* [Problem statement]: Set down exactly the lines of the listing below, please, beginning with the first and ending with the line that holds "# board thickness".

* [Data excerpt]:
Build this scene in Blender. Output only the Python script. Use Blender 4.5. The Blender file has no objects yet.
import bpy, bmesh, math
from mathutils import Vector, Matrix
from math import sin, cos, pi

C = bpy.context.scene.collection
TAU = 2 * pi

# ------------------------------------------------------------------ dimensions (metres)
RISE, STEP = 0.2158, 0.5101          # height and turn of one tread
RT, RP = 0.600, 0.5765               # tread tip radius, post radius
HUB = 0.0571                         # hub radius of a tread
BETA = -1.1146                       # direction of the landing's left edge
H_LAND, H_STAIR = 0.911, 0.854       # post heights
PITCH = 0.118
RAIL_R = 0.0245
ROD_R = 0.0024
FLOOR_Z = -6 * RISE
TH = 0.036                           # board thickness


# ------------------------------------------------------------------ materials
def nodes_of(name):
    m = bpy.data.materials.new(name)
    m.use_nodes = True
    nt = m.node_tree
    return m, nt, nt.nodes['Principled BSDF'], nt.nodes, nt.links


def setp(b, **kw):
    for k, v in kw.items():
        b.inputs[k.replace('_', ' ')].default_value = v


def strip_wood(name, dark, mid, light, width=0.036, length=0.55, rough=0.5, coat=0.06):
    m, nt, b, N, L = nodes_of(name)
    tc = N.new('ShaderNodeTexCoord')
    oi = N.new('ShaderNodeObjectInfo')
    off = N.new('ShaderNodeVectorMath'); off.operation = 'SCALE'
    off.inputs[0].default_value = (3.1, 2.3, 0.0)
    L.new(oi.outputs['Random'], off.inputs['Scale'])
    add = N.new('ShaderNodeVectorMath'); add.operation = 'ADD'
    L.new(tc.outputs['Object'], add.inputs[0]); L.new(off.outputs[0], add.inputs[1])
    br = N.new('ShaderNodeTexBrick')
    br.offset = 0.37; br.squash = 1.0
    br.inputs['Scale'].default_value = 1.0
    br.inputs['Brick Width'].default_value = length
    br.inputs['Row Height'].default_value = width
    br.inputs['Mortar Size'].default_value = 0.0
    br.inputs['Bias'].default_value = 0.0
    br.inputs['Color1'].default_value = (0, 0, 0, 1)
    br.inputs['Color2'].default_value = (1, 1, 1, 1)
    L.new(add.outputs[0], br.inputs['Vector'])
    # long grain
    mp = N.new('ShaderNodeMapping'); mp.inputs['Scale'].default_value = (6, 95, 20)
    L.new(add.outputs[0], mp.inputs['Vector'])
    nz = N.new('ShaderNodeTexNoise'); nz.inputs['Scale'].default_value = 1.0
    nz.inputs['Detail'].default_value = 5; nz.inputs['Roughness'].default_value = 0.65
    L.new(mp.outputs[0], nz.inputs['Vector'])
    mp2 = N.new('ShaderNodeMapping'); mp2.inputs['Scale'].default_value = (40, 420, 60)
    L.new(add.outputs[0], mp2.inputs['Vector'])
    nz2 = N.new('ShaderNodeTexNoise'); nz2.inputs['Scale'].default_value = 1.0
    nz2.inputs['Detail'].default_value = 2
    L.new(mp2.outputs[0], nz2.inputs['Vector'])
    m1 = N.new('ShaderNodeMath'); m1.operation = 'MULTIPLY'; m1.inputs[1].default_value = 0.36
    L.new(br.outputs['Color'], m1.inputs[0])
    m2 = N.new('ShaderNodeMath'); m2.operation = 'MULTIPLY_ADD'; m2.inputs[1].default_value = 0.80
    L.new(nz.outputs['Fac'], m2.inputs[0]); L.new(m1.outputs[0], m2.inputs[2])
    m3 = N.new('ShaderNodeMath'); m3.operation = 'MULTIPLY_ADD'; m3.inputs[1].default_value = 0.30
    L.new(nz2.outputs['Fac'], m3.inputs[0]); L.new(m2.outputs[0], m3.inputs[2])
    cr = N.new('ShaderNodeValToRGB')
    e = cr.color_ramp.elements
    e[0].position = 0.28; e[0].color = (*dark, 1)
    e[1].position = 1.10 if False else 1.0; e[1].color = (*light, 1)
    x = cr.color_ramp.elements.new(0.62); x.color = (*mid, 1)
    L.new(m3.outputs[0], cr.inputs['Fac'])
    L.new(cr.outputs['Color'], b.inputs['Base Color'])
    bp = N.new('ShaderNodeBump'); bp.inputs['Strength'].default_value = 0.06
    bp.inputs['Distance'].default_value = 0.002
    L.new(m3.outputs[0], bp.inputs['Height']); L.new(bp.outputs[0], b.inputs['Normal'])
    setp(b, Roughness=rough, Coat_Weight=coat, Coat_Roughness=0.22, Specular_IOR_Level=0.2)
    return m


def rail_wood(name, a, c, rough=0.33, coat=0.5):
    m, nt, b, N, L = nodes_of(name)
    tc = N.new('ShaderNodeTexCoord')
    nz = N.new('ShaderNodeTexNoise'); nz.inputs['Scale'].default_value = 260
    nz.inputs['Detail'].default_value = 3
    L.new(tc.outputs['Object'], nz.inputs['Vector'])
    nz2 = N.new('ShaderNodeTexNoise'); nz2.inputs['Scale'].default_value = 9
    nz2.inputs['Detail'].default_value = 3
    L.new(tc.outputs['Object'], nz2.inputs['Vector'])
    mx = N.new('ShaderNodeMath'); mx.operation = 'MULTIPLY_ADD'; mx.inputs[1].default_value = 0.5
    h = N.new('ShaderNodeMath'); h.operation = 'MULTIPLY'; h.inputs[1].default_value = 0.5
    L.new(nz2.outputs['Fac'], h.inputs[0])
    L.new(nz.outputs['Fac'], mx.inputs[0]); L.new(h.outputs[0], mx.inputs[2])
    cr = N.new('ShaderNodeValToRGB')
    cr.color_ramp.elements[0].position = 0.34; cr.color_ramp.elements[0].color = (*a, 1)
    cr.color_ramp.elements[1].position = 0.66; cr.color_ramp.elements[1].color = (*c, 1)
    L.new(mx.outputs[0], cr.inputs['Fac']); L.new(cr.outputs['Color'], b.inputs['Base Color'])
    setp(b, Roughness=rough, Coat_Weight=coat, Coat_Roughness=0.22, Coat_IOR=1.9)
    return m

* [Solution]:
Build this scene in Blender. Output only the Python script. Use Blender 4.5. The Blender file has no objects yet.
import bpy, bmesh, math
from mathutils import Vector, Matrix
from math import sin, cos, pi

C = bpy.context.scene.collection
TAU = 2 * pi

# ------------------------------------------------------------------ dimensions (metres)
RISE, STEP = 0.2158, 0.5101          # height and turn of one tread
RT, RP = 0.600, 0.5765               # tread tip radius, post radius
HUB = 0.0571                         # hub radius of a tread
BETA = -1.1146                       # direction of the landing's left edge
H_LAND, H_STAIR = 0.911, 0.854       # post heights
PITCH = 0.118
RAIL_R = 0.0245
ROD_R = 0.0024
FLOOR_Z = -6 * RISE
TH = 0.036                           # board thickness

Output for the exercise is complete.